Ever since the poster and advertising assumed a major part in our culture in the twentieth century, great creative artists have made a huge visual impact on the feeling of every era that  they have filtered and formulated. The most outstanding graphic artists gave life and expression to their epoch, making an indelible mark on our memories.

For more than thirty years, through drawing, poster design, photography, cinema, video and event design, Jean-Paul Goude has made an impression, in every sense, on our imagination. From the tops of the 60’s to the legendary Esquire magazine of the following decade, from the New York of Andy Warhol and mixed cultures, to Grace Jones, for whom he was Pygmalion, from the spectacular Bicentennial Parade in Paris in 1989 to the celebration of ‘Style Beur’ (Arab Style), from ads for Kodak and Chanel to working with the latest supermodels – Goude has triumphantly captured, time after time, the spirit of his age.

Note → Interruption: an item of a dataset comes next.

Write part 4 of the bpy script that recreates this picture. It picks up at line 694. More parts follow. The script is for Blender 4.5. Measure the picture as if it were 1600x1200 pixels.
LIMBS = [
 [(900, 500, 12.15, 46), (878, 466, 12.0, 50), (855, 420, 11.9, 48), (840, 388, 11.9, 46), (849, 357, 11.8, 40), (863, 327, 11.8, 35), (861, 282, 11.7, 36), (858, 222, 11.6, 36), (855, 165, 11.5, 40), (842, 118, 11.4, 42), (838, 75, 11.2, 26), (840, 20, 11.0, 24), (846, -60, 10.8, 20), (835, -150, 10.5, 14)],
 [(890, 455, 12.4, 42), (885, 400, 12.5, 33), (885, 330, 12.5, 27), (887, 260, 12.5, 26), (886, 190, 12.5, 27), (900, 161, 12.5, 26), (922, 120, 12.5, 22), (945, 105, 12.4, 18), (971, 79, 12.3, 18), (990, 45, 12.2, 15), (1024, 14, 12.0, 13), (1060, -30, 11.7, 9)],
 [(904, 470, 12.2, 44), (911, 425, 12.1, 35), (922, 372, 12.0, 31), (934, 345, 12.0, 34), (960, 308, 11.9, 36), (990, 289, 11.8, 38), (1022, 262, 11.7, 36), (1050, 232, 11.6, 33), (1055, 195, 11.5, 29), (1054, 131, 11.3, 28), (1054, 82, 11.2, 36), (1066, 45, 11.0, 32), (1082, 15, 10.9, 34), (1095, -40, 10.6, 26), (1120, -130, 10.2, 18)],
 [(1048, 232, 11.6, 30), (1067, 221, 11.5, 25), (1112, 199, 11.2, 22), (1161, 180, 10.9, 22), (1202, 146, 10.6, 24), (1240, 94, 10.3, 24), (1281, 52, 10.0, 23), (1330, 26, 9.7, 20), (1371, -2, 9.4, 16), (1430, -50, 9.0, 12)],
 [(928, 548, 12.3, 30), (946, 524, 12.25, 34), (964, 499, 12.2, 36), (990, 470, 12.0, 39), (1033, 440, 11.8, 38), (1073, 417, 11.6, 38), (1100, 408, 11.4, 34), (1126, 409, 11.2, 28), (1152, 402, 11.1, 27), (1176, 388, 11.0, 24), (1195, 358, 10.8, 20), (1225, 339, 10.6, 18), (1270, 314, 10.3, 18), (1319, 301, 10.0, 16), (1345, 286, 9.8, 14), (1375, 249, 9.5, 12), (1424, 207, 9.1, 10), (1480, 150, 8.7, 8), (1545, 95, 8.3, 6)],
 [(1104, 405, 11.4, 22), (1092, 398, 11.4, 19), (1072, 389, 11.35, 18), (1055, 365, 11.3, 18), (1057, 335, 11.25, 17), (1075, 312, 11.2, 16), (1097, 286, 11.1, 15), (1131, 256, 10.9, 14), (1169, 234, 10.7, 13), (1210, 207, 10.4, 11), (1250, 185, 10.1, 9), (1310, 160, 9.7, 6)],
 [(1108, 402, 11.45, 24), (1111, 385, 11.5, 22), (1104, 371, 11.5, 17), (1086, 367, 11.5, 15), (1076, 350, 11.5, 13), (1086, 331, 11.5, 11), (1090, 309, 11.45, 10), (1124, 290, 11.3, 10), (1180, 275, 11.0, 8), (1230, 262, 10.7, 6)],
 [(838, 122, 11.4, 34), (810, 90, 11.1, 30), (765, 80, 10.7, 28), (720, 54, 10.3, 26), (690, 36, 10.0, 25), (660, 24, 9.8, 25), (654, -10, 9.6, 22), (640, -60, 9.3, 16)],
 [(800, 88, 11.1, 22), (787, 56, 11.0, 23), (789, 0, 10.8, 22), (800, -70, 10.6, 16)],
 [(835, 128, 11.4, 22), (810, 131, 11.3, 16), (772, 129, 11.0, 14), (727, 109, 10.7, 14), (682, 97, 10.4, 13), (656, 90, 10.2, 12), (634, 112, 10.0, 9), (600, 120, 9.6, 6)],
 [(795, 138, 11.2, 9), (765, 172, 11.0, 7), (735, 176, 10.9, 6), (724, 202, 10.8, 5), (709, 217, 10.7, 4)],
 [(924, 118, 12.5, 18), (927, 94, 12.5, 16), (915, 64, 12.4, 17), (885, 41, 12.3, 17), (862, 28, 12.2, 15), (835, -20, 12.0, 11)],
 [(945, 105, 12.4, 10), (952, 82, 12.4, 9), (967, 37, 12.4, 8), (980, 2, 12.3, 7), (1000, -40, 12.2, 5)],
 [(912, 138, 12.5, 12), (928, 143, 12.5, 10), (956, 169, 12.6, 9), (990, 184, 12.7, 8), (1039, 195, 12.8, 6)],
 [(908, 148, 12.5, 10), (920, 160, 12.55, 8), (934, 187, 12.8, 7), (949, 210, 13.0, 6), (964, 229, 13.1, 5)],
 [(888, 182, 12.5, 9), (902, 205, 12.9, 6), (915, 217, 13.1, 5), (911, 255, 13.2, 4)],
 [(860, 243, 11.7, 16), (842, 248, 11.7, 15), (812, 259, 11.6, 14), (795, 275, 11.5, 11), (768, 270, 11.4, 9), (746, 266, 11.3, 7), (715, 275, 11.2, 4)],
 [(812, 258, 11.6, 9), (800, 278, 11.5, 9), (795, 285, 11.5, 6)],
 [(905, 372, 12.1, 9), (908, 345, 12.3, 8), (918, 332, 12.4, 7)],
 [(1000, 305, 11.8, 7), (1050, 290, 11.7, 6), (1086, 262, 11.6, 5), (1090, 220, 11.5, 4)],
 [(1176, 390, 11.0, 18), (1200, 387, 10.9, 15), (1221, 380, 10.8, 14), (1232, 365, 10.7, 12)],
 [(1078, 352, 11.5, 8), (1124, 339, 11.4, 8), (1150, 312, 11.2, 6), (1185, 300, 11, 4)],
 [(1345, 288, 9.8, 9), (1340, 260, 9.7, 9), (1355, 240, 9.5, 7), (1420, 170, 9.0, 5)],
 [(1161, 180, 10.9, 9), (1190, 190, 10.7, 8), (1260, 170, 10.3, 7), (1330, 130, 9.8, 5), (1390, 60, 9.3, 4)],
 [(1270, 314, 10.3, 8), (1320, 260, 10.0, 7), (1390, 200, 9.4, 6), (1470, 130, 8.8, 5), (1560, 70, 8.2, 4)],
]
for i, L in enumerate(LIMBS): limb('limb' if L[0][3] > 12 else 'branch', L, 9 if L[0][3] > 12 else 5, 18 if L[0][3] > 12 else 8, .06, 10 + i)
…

What is perhaps less well known is that this ‘made to order’ work is merely the flipside of Goude’s profoundly individual adventure, a journey (marked in particular by his celebration of a number of remarkable women) transformed into a sort of personal mythology. Life and work for Goude are inextricably linked, and this gives his work a particularly oblique personal cachet, and lifts it above mere images.